• **STATED TASK**:
Only the lines holding the string "pixels" are needed. Copy each one.

• **TASK MATERIAL**:
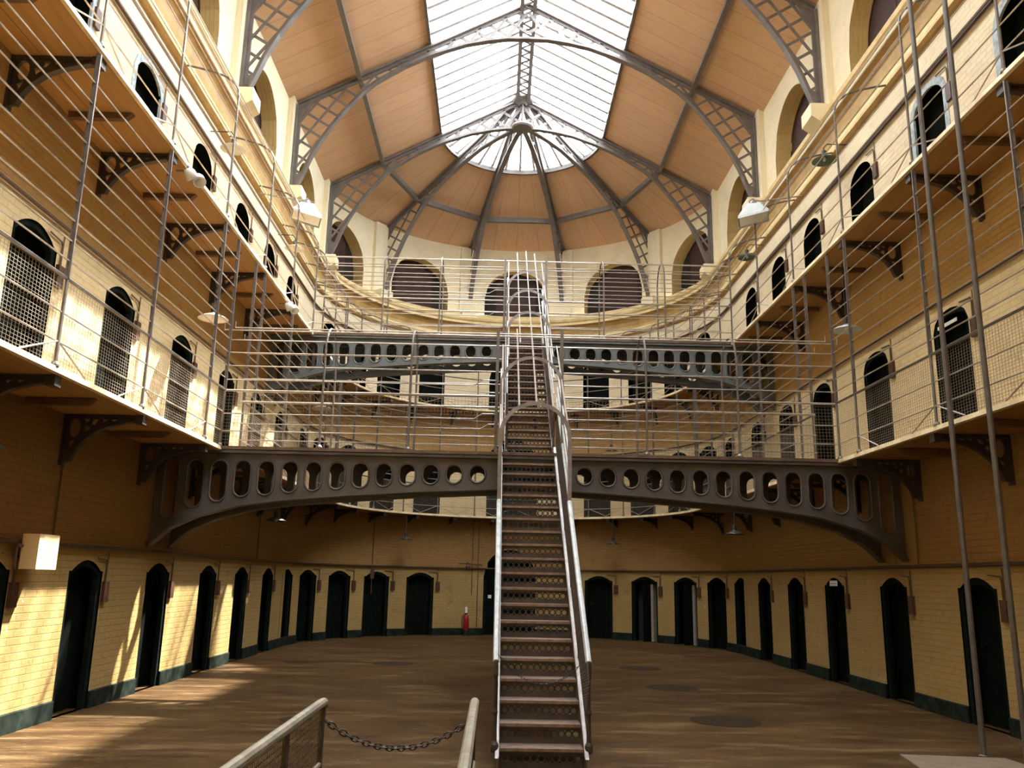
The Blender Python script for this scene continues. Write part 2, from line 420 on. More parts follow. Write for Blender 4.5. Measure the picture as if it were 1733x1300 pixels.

...

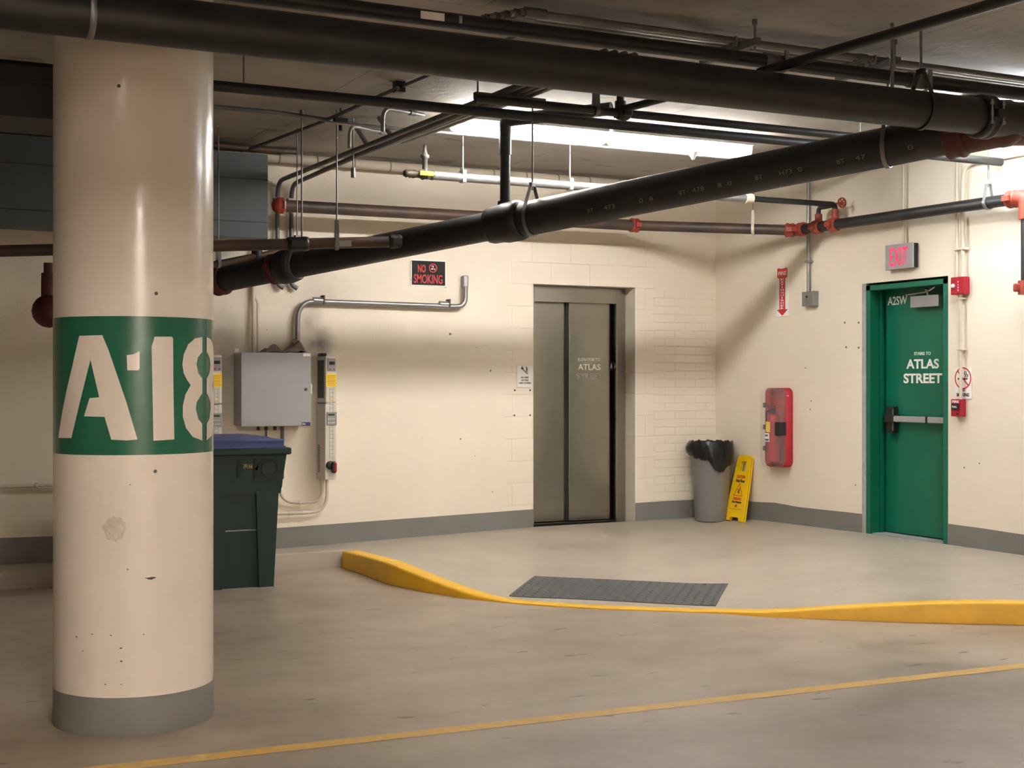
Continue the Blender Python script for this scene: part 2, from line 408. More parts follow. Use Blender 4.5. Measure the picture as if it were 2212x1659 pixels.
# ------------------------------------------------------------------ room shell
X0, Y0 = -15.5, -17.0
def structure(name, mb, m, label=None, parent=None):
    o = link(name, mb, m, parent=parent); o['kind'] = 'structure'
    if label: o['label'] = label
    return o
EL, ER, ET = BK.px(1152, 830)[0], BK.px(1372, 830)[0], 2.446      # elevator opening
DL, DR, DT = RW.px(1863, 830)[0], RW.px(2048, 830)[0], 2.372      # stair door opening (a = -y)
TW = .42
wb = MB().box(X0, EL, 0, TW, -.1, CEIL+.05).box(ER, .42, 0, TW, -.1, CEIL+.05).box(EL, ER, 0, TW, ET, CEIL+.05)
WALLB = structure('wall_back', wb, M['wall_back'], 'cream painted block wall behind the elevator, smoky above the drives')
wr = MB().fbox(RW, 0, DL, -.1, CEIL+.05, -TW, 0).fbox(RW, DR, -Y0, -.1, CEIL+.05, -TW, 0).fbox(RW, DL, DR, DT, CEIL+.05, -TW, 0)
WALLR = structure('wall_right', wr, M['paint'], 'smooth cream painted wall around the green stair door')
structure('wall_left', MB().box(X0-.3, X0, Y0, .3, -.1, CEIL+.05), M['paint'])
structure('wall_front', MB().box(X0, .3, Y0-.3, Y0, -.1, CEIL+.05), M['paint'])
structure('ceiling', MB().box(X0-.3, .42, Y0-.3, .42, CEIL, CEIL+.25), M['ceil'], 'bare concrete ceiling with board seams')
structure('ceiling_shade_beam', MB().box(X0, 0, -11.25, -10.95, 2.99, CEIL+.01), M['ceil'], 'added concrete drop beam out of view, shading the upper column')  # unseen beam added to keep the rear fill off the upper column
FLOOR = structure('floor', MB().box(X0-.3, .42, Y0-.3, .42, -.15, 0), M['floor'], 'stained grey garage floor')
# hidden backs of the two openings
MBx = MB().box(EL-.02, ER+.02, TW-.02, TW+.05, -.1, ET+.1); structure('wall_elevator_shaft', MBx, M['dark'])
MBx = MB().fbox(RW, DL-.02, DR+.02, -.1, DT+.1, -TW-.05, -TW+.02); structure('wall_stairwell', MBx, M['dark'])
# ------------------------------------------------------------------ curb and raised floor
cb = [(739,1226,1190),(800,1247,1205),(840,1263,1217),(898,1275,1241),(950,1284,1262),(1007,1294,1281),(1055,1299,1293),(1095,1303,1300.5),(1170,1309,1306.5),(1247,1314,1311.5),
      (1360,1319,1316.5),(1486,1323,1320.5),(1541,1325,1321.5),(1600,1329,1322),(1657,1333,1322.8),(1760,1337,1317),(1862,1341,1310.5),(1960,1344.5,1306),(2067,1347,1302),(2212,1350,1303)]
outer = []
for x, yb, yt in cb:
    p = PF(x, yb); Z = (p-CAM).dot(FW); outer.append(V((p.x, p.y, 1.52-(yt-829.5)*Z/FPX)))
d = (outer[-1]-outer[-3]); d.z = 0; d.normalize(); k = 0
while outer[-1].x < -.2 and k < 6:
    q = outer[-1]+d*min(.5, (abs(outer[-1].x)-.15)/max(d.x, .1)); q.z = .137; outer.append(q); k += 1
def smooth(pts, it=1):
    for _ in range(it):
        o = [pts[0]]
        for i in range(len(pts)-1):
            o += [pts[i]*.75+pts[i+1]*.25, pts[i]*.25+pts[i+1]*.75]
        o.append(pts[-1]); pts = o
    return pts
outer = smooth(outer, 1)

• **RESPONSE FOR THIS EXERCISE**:
The Blender Python script for this scene continues. Write part 2, from line 420 on. More parts follow. Write for Blender 4.5. Measure the picture as if it were 1733x1300 pixels.
Continue the Blender Python script for this scene: part 2, from line 408. More parts follow. Use Blender 4.5. Measure the picture as if it were 2212x1659 pixels.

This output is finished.